Now, what would happen if we practised that same discernment in the world around us?  Because if I’m honest, it’s all too easy to look at a march of 150,000 flag-waving men and women and see only the ugliness—anger, nationalism, slogans painted in blood-red letters.  And speaking of flags—have you noticed the new campaign to hang them from every lamp-post in the country?  Apparently, that’s how you prove you love your nation.  Trouble is, after a week of rain, traffic fumes, and seagull droppings, they end up looking less like proud symbols of heritage and more like dogs marking their patch.  A little territorial, a little tatty, and mostly ignored by passers-by.  If that’s patriotism, I don't recognise it. 

But Jesus insists that beneath the surface there is always a story.  Beneath the roar of the crowd there is a fear.  Beneath the anger there is often grief.  Beneath the lies there is still a human being, aching for dignity and belonging.

We don’t excuse hatred.  We don’t baptise lies.  But we try to see the person behind the posture.  Because if God’s grace could reach into the life of a woman everyone else despised, then God’s grace can reach even into a shouting mob, even into a blustering president, even into a dangerous tyrant.  And yes—even into us.

That’s where Timothy comes in.  “Let no one despise your youth,” Paul writes.  In other words: don’t let the world set the terms of the debate.  Don’t be cowed by those who are louder, older, angrier.  Your task is not to match their volume but to model a different way.  Speech, conduct, love, faith, purity.  Not power, slogans, sabres, lies.
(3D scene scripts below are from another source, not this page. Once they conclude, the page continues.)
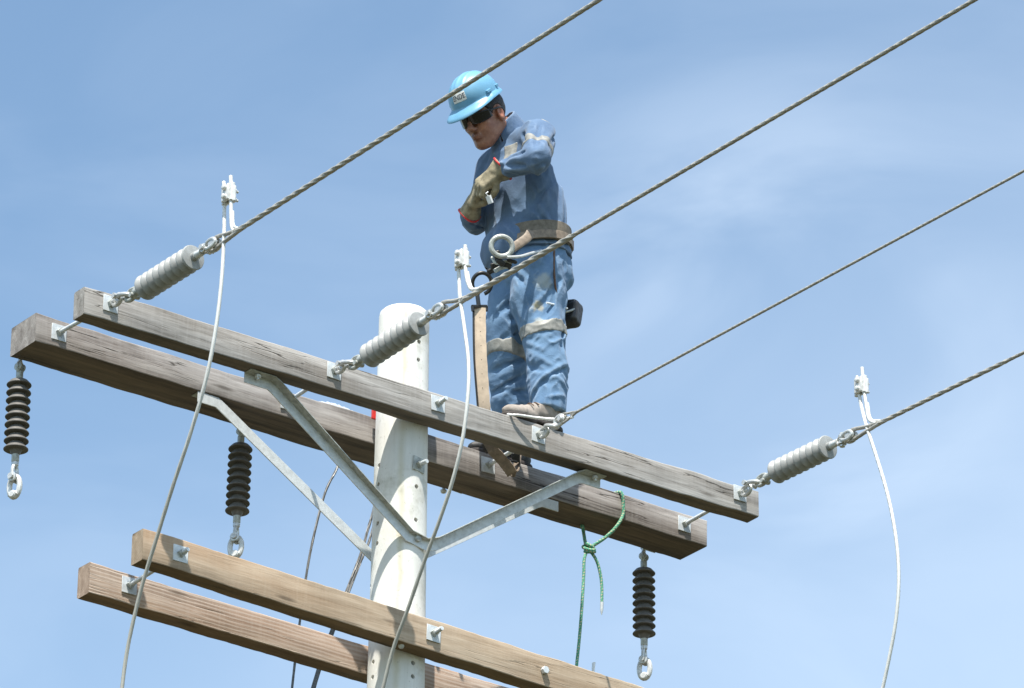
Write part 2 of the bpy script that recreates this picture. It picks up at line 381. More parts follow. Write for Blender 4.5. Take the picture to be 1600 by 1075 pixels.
cutter = hb.build('hole_cutter', 'pole', pole, smooth=False)
md = shaft.modifiers.new('holes', 'BOOLEAN'); md.operation = 'DIFFERENCE'; md.object = cutter; md.solver = 'EXACT'
dg = bpy.context.evaluated_depsgraph_get(); dg.update()
nm = bpy.data.meshes.new_from_object(shaft.evaluated_get(dg)); shaft.modifiers.clear(); shaft.data = nm
nm.polygons.foreach_set('use_smooth', [True]*len(nm.polygons)); nm.set_sharp_from_angle(angle=R(35))
bpy.data.objects.remove(cutter, do_unlink=True)

# ------------------------------------------------------------ crossarms
ARMS = {'UF': [-1.671, 1.742, 0., .060, 0., -.005, .124, .117, .083, .088],
        'UB': [-1.707, 1.702, -.013, .015, .303, .301, .121, .123, .188, .191],
        'LF': [-1.355, 1.62, -.966, -1.03, -.011, -.006, .134, .139, .084, .088],
        'LB': [-1.396, 1.68, -1.01, -1.037, .307, .311, .129, .127, .086, .086]}
def arm_at(k, x):
    xl, xr, zl, zr, yl, yr, hl, hr, wl, wr = ARMS[k]; t = (x-xl)/(xr-xl); q = lambda a, c: a*(1-t)+c*t
    return q(zl, zr), q(yl, yr), q(hl, hr), q(wl, wr)          # bottom z, front y, height, depth
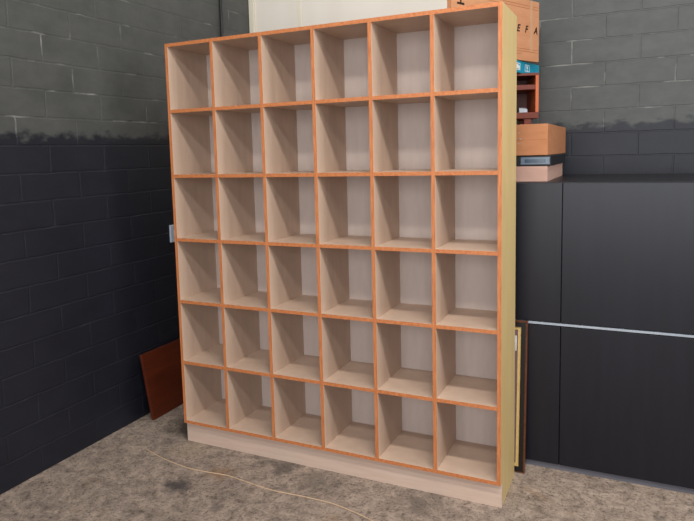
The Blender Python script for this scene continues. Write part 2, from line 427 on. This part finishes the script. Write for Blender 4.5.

I think that’s where our hope lies.  We can’t silence the marchers, or rewrite the manifestos of world leaders.  We can’t end war with a snap of our fingers.  But we can choose how we live, how we speak, how we listen.  We can choose whether to sneer at our enemies or to try to understand them.  And understanding, in the Kingdom of God, is often the first step to love.

Because here’s the truth: every so-called patriot who marched through the streets carries fears they can barely name.  Every politician who blusters on the world stage has wounds and insecurities that drive them.  Every general who rattles a sabre is afraid of losing control.  And every one of us, too, is a bundle of half-formed knowledge, fake truths, and borrowed fears.  Yet Christ meets us in that mess.  He lets us weep on his feet.  He receives our shabby gifts.  And he calls us to receive others the same way.

So yes, it is a dangerous world this week.  But it is also God’s world.  And the Kingdom still creeps in wherever forgiveness is offered, wherever understanding is attempted, wherever enemies are listened to instead of shouted down.  That is our vocation.  To be a people who look beneath the surface.  To be a community where the broken can bring their gifts.  To be disciples who model a better way.

That, at least, is something Charlie Kirk will never again have the chance to do.  But we who remain—we can.  We can set an example.  In speech.  In conduct.  In love.  In faith.  In purity.  Not because it’s easy.  But because that’s what Jesus did when a sinner knelt at his feet, and what Jesus still does when sinners—like us—kneel before him.  Amen.